INFORMATION SUPPLIED —
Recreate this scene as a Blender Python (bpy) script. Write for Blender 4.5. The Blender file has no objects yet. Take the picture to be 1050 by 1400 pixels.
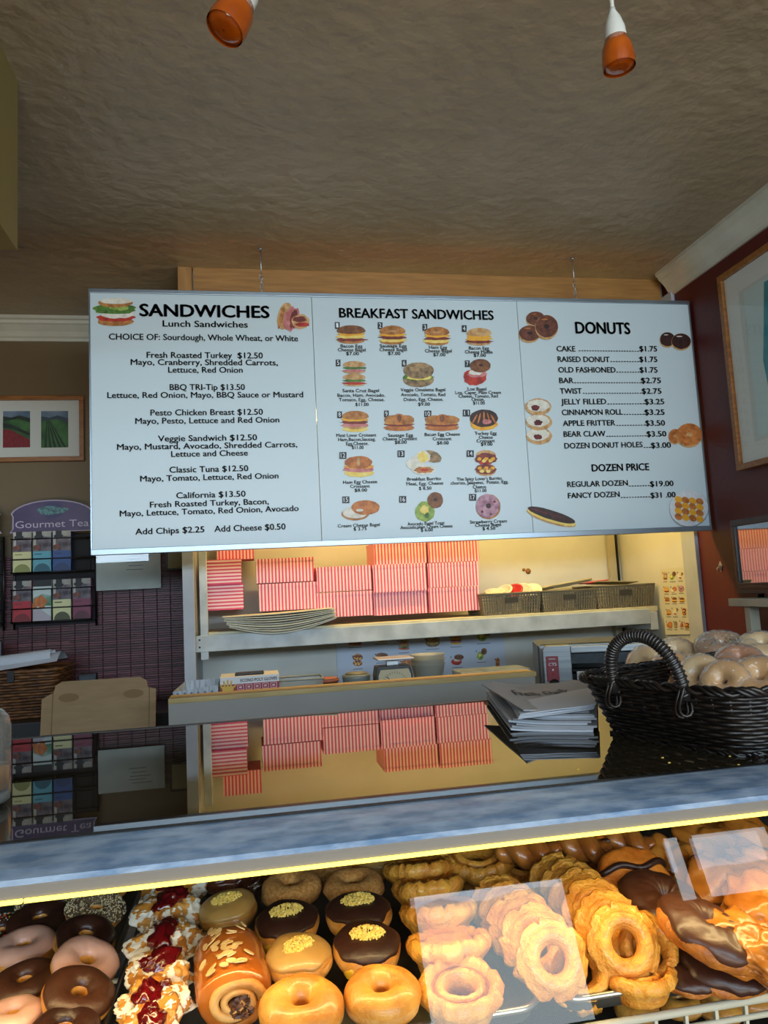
import bpy, bmesh, math, random
from math import sin, cos, pi, radians
from mathutils import Vector, Matrix, Euler, noise

SC = bpy.context.scene
COL = SC.collection
EYE = 1.5                      # camera height above the floor; all heights below are written relative to the eye
FPX = 1008.0

# ---------------------------------------------------------------- camera
def cam_axes():
    p, r, y = radians(6.1), radians(-2.97), radians(10.34)
    f = Vector((sin(y)*cos(p), cos(y)*cos(p), sin(p)))
    rt = Vector((cos(y), -sin(y), 0)); up = rt.cross(f)
    return rt*cos(r)+up*sin(r), up*cos(r)-rt*sin(r), f
CR, CU, CF = cam_axes()
cd = bpy.data.cameras.new('camera'); cam = bpy.data.objects.new('camera', cd); COL.objects.link(cam)
m = Matrix((CR, CU, -CF)).transposed().to_4x4(); m.translation = Vector((0, 0, EYE)); cam.matrix_world = m
cd.sensor_fit = 'VERTICAL'; cd.sensor_height = 24.0; cd.lens = FPX/1400*24.0; cd.clip_start = 0.02
SC.camera = cam

# ---------------------------------------------------------------- daylight, lamps, exposure
SC.view_settings.view_transform = 'Standard'; SC.view_settings.look = 'None'
SC.view_settings.exposure = 0.15; SC.view_settings.gamma = 1.0
SC.cycles.use_denoising = True
SC.cycles.max_bounces = 8
SC.cycles.transparent_max_bounces = 16
SC.cycles.caustics_reflective = False; SC.cycles.caustics_refractive = False
SC.cycles.sample_clamp_indirect = 4.0
w = bpy.data.worlds.new('sky'); SC.world = w; w.use_nodes = True
nt = w.node_tree; bg = nt.nodes['Background']
tc = nt.nodes.new('ShaderNodeTexCoord'); sx = nt.nodes.new('ShaderNodeSeparateXYZ'); rp = nt.nodes.new('ShaderNodeValToRGB')
nt.links.new(tc.outputs['Generated'], sx.inputs[0]); nt.links.new(sx.outputs['Z'], rp.inputs[0]); nt.links.new(rp.outputs[0], bg.inputs[0])
rp.color_ramp.elements[0].position = 0.0; rp.color_ramp.elements[0].color = (0.80, 0.88, 1.0, 1)
rp.color_ramp.elements[1].position = 0.5; rp.color_ramp.elements[1].color = (0.42, 0.63, 1.0, 1)
bg.inputs[1].default_value = 2.6

def area(name, loc, rot, sx_, sy_, power, col, spread=180):
    l = bpy.data.lights.new(name, 'AREA'); l.shape = 'RECTANGLE'; l.size = sx_; l.size_y = sy_
    l.energy = power; l.color = col; l.spread = radians(spread)
    o = bpy.data.objects.new(name, l); COL.objects.link(o)
    o.location = (loc[0], loc[1], loc[2]+EYE); o.rotation_euler = [radians(a) for a in rot]
    return o
area('transom_daylight', (0.6, -2.70, 0.68), (97, 0, 0), 5.2, 0.46, 115, (0.60, 0.81, 1.0))
area('door_pane_daylight', (1.16, -2.70, -0.17), (90, 0, 0), 0.80, 0.62, 7, (0.80, 0.92, 1.0))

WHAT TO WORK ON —
Please quote the lines of the material, beginning with the first and ending with the one that contains "from mathutils import", exactly as written and without any pictures.

RESPONSE —
Recreate this scene as a Blender Python (bpy) script. Write for Blender 4.5. The Blender file has no objects yet. Take the picture to be 1050 by 1400 pixels.
import bpy, bmesh, math, random
from math import sin, cos, pi, radians
from mathutils import Vector, Matrix, Euler, noise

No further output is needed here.